At least it wasn’t 4th & 26

I know, I’m ashamed to even bring that play up. But Packers fans, look, we have an addiction to firing defensive coordinators. And the cure is not more firing defensive coordinators. Let’s look at some history:

  • 2000-2003 – Ed Donatell – Remember the guy who actually coached a pretty good defense that caused lots of turnovers for 4 years and then got blamed and fired for 4th & 26? And no, I’m not linking to or showing that play. Anyway, that was Ed Donatell. His every accomplishment was wiped out because he played coverage instead of blitzing on one play and it led to a bitter end to a miracle season. He went on to coach top defenses elsewhere. He’s currently the DC for Minnesota, whose defense seems to be doing just fine. FIRED
  • 2004 – Bob Slowik – He lasted one year, and while the team was 10-6, the defense ranked 23rd in the league. When Jim Bates became available, Mike Sherman told Slowik he’s out, but maybe he can come back later if he wants. Super awkward, which was pretty standard under Sherman. FIRED
  • 2005 – Jim Bates – In 2004, the 1-8 Dolphins promoted Bates to interim head coach after Dave Wannstedt “resigned,” and the team went 3-4 the rest of the way. Bates was largely credited and Dolphins fans wanted him as the permanent HC, so of course Miami went out and hired Nick Saban. Bates wasn’t about to stick around, so he went to the Packers as DC. After a 4-12 season, Sherman was fired, and while Bates interviewed for the HC spot, he obviously didn’t get it and decided not to stick around with the new regime. FIRED BY PROXY
  • 2006-2008 – Bob Sanders – Sanders stuck around for a bit, but there was always this joke going around that Sanders was the reason people like Skip Bayless kept saying Rodgers can’t win a game in the 4th quarter. There was a time it felt like every week Rodgers would lead a game-winning drive and the defense would let it slip away. Sanders and a huge chunk of his staff were dumped at the same time. FIRED
  • 2009-2017 – Dom Capers – Finally, a coach with staying power! With a Super Bowl win and a ton of respect around the league, how could this guy get fired? After going 7-9 in 2017, Capers got the boot in the team’s first attempt at fixing a problem they hadn’t identified. FIRED
  • 2018-2020 – Mike Pettine – After surviving Mike McCarthy’s last season in 2018, Pettine stayed on for the first 2 years of Matt LaFleur taking over. The team went 13-3 in 2019 and again in 2020 and lost in the NFC Championship game both years. So obviously that means fire your DC. FIRED

And that brings us to now, with Joe Barry running the defense in 2021 and again this season. Despite the early onslaught of disgruntled fans right away in 2021, Barry’s defense played surprisingly well despite some major injuries, and even managed to uncover a few forgotten gems in De’Vondre Campbell and Rasul Douglas.

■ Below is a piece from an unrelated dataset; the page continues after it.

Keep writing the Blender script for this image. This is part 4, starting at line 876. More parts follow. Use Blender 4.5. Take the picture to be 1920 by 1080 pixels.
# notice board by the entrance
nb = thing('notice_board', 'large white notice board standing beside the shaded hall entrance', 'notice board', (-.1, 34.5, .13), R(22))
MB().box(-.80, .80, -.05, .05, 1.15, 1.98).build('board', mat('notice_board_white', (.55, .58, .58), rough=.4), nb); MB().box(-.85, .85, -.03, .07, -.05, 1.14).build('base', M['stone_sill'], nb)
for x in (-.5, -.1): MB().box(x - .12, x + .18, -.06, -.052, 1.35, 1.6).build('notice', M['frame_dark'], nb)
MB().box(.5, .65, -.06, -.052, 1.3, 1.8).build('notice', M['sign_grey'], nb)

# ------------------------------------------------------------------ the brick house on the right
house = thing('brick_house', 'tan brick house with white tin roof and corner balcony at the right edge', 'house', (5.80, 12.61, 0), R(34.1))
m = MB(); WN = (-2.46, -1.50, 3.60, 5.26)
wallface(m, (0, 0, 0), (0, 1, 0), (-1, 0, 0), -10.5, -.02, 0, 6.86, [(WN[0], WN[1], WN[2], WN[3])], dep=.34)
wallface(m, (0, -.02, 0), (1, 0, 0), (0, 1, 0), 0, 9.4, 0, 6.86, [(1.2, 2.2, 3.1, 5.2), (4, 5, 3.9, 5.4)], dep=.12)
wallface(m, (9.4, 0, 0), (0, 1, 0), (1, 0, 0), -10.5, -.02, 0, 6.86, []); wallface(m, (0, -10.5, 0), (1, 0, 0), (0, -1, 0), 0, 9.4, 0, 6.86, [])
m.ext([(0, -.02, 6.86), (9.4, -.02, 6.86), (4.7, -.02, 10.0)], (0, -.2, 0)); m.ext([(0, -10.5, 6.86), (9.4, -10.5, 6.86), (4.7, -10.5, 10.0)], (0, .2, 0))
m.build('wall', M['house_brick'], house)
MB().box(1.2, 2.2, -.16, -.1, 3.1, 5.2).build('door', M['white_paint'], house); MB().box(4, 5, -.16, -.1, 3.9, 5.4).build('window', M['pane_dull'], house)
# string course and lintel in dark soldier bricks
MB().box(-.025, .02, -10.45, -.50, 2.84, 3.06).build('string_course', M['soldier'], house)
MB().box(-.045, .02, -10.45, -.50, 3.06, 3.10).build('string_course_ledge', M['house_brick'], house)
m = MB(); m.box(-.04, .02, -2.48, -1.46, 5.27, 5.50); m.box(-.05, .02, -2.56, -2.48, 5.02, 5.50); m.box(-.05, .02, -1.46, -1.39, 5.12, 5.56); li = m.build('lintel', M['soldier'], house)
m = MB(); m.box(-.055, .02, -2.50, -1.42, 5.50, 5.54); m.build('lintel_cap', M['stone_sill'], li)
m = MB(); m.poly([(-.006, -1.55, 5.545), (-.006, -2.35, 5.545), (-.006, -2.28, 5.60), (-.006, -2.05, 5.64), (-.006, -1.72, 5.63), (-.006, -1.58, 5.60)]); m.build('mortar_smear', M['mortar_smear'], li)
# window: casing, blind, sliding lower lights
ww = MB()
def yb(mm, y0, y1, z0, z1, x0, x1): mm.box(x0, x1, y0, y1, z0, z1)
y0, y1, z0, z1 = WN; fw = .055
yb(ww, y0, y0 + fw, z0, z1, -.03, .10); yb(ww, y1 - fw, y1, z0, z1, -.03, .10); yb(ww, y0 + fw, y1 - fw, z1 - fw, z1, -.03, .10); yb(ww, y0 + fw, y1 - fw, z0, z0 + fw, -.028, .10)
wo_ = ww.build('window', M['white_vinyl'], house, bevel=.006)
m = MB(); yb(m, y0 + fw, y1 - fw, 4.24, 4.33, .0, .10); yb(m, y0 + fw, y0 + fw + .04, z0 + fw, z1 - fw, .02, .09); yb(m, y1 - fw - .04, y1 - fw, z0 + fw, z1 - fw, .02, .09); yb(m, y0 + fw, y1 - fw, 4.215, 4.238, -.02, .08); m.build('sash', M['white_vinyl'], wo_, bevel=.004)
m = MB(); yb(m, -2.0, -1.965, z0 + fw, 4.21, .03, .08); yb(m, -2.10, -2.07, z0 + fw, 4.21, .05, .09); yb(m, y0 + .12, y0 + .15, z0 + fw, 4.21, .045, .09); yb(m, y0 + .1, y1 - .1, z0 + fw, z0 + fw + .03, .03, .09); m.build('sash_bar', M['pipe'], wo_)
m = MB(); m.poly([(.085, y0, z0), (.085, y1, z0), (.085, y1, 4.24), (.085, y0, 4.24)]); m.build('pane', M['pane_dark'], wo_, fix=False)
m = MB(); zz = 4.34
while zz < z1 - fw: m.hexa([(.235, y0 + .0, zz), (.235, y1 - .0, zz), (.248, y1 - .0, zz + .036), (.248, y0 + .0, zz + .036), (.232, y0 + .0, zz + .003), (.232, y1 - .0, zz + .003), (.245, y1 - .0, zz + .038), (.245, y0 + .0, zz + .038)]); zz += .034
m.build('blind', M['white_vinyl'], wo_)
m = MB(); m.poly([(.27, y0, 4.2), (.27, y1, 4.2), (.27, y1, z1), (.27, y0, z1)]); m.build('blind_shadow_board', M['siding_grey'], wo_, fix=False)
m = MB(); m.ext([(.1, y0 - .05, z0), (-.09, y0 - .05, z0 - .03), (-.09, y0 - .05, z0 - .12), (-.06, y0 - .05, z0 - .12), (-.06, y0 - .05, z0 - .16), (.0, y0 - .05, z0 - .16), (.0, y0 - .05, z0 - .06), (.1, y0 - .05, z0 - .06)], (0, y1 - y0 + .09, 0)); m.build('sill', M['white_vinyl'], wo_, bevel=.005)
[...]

2022 has clearly been different all over the team. And I’m not here to say Barry isn’t to blame for anything or that the defense is just fine. It isn’t. There are problems, and injuries have played a role again. But the lack of creativity has been evident and that’s on Barry. But I would also suggest giving him some actual time to keep developing the complex concepts of an NFL defense with the players he’s helped develop. Let him go back and watch the tapes of 2021 and 2022 and learn from it. Then go into 2023 with veterans who are 2 years into the system and some talented sophomores with a year under their belt.

And maybe a QB who isn’t suspicious of 5G towers.